Voilà de la générosité, diriez-vous, voilà de l’héroïsme ; cependant, cher Voltaire, le premier tableau et celui-ci sont les mêmes. C’est la même femme qu’on fait voir d’abord en cornette de nuit, et ensuite avec son fard et ses pompons[1].

De combien de différentes façons n’envisage-t-on pas les objets ! Combien les jugements ne varient-ils point ! Les hommes condamnent le soir ce qu’ils ont approuvé le matin. Ce même soleil, qui leur plaisait à son aurore, les fatigue à son couchant. De là viennent ces réputations établies, effacées, et rétablies pourtant ; et nous sommes assez insensés de nous agiter pendant toute notre vie pour acquérir de la réputation Est-il possible qu’on ne soit pas détrompé de cette fausse monnaie, depuis le temps qu’elle est connue ?

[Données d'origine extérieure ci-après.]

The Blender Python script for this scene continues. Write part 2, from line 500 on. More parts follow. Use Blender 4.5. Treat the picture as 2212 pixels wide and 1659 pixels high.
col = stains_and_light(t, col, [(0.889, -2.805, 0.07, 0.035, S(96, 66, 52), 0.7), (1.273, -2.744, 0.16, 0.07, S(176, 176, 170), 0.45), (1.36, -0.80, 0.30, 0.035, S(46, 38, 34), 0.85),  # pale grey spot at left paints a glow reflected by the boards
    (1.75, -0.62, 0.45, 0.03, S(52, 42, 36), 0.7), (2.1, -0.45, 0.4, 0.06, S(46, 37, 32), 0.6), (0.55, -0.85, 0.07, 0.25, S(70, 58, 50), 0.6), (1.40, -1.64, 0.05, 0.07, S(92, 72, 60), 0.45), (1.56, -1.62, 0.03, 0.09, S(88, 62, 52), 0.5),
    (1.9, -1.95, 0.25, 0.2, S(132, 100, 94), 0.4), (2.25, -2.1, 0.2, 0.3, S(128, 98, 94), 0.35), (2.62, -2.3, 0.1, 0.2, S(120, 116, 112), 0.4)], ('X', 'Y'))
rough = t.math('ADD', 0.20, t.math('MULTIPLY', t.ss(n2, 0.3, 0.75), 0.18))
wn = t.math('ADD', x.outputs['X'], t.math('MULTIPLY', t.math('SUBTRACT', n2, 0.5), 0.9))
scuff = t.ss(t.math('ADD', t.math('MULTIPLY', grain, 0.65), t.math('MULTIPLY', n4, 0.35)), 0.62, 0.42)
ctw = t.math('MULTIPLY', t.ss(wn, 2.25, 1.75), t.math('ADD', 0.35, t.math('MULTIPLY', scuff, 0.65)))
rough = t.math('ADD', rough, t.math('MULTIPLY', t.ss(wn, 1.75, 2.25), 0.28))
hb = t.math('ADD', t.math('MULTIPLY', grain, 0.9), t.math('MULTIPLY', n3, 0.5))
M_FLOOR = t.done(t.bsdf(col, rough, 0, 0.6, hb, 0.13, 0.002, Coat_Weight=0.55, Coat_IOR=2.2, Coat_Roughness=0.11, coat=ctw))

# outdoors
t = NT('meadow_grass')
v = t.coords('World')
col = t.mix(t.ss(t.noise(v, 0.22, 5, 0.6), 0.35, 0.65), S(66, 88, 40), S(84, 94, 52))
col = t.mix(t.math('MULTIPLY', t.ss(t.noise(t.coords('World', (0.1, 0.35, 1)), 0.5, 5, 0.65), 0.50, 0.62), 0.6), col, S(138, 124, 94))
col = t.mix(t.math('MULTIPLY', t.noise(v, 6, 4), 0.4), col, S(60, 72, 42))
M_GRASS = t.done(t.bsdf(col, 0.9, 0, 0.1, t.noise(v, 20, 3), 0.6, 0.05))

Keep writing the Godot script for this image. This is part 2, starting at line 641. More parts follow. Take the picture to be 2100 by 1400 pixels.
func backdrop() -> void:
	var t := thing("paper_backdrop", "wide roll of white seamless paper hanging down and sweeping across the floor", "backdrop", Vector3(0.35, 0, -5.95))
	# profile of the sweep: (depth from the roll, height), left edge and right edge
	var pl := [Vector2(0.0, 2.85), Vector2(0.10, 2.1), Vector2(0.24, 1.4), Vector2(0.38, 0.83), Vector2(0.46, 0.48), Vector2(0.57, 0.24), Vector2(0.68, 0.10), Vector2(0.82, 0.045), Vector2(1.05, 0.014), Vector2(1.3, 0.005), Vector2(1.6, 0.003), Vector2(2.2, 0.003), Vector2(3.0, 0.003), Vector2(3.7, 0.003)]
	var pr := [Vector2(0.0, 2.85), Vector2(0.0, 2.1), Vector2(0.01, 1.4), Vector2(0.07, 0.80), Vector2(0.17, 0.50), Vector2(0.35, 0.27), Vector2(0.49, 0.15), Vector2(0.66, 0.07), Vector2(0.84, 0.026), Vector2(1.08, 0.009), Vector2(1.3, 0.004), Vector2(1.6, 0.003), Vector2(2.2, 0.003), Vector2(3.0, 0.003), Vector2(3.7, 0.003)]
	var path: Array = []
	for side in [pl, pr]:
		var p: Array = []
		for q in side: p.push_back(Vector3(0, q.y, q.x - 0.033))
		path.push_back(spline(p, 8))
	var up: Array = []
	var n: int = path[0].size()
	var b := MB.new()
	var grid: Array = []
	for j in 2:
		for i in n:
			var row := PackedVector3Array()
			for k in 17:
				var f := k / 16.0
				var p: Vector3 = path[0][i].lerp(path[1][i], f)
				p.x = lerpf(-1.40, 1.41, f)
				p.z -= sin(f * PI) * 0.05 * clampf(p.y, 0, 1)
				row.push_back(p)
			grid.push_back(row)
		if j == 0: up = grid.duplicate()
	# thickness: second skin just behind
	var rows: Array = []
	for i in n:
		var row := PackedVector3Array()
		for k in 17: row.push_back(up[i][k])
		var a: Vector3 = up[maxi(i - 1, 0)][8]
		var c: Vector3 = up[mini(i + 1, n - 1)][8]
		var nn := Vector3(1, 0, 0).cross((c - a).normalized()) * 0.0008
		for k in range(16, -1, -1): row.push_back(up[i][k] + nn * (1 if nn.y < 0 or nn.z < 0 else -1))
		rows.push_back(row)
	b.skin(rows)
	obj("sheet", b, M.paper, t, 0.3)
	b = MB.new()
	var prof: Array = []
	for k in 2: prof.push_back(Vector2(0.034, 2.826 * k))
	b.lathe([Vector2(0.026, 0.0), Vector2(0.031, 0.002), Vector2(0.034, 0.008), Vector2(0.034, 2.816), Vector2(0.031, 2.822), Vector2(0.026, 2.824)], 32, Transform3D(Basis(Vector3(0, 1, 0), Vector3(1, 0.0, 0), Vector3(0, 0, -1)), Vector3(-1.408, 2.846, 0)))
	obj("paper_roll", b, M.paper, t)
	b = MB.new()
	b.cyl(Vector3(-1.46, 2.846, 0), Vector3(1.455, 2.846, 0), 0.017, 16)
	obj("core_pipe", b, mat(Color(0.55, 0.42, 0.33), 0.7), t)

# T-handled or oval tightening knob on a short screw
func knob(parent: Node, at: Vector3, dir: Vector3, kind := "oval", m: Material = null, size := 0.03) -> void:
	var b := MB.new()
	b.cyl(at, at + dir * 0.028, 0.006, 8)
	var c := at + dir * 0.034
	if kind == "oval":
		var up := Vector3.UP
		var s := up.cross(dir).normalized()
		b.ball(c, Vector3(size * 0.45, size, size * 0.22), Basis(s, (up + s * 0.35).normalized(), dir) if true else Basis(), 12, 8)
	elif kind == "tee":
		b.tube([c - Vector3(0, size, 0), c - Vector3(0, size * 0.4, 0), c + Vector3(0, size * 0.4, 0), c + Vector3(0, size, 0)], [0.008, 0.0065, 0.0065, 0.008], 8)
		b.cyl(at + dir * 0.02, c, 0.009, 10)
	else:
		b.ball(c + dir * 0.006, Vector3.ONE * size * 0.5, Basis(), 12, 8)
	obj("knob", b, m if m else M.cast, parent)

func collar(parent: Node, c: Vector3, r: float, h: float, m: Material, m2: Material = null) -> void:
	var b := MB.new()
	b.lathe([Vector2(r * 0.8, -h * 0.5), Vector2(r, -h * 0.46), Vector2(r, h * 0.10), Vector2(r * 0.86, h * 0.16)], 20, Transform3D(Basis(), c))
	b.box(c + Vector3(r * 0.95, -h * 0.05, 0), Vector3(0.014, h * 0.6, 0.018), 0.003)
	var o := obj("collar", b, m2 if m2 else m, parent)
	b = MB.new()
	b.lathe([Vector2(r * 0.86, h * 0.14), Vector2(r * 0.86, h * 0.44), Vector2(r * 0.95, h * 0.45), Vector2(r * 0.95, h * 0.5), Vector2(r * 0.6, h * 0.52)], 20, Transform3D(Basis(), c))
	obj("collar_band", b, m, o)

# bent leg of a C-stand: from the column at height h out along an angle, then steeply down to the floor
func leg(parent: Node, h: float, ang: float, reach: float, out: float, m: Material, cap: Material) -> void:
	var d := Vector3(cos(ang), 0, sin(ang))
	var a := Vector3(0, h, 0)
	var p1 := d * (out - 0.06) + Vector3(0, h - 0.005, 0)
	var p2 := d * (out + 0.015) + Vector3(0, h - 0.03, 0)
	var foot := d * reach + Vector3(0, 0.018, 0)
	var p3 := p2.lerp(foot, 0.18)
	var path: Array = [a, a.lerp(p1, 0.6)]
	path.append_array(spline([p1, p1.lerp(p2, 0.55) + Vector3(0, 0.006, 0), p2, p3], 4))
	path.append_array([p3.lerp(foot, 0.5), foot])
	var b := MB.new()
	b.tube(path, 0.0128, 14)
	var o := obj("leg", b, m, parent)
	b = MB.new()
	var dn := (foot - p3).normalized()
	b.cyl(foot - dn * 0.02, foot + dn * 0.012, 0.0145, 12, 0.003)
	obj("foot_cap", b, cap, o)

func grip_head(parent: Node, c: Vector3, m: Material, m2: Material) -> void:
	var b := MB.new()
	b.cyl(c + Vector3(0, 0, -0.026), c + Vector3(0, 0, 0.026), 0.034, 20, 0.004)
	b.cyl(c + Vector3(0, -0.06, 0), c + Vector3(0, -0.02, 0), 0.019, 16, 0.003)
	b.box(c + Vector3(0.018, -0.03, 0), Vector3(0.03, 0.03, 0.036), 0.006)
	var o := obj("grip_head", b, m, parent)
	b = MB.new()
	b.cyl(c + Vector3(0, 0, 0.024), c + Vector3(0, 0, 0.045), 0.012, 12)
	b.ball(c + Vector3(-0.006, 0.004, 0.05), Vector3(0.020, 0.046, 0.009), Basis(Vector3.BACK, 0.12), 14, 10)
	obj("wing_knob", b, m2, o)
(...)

Je ne vous écris point de vers, parce que je n’ai pas le temps de toiser des syllabes. Souffrez que je vous fasse souvenir de l’Histoire de Louis XIV ; je vous menace de l’excommunication du Parnasse, si vous n’achevez pas cet ouvrage.

Adieu, cher Voltaire ; aimez un peu, je vous prie, ce transfuge d’Apollon, qui s’est enrôlé chez Bellone. Peut-être reviendra-t-il un jour servir sous ses vieux drapeaux. Je suis toujours votre admirateur et ami,

Fédéric.

1499. — À FRÉDÉRIC II, ROI DE PRUSSE.
Avril.

Sire, pendant que j’étais malade, Votre Majesté a fait de plus belles actions que je n’ai eu d’accès de fièvre. Je ne pouvais répondre aux dernières bontés de Votre Majesté. Où aurais-je d’ailleurs adressé ma lettre ? à Vienne ? à Presbourg ? à Temeswar ? Vous pouviez être dans quelqu’une de ces villes ; et même, s’il est un être qui puisse se trouver en plusieurs lieux à la fois, c’est assurément votre personne, en qualité d’image de la Divinité[2], ainsi que le sont tous les princes, et d’image très-pensante et très-agissante. Enfin, sire, je n’ai point écrit, parce que j’étais dans mon lit quand Votre Majesté courait à cheval au milieu des neiges et des succès.

  1. C’est ainsi qu’on lit dans les éditions de Kehl des Œuvres de Voltaire, et dans les éditions de Berlin, Liège et Londres, des Œuvres de Frédéric. Beuchot avait mis « C’est la même femme qu’on représente premièrement en cornette de nuit, lorsqu’elle se dépouille de ses charmes, et ensuite avec son fard, ses dents, et ses pompons. »
  2. Voltaire a expliqué pourquoi l’on donne aux rois le titre d’images de la Divinité voyez, tome XIX, page 318, la note 1.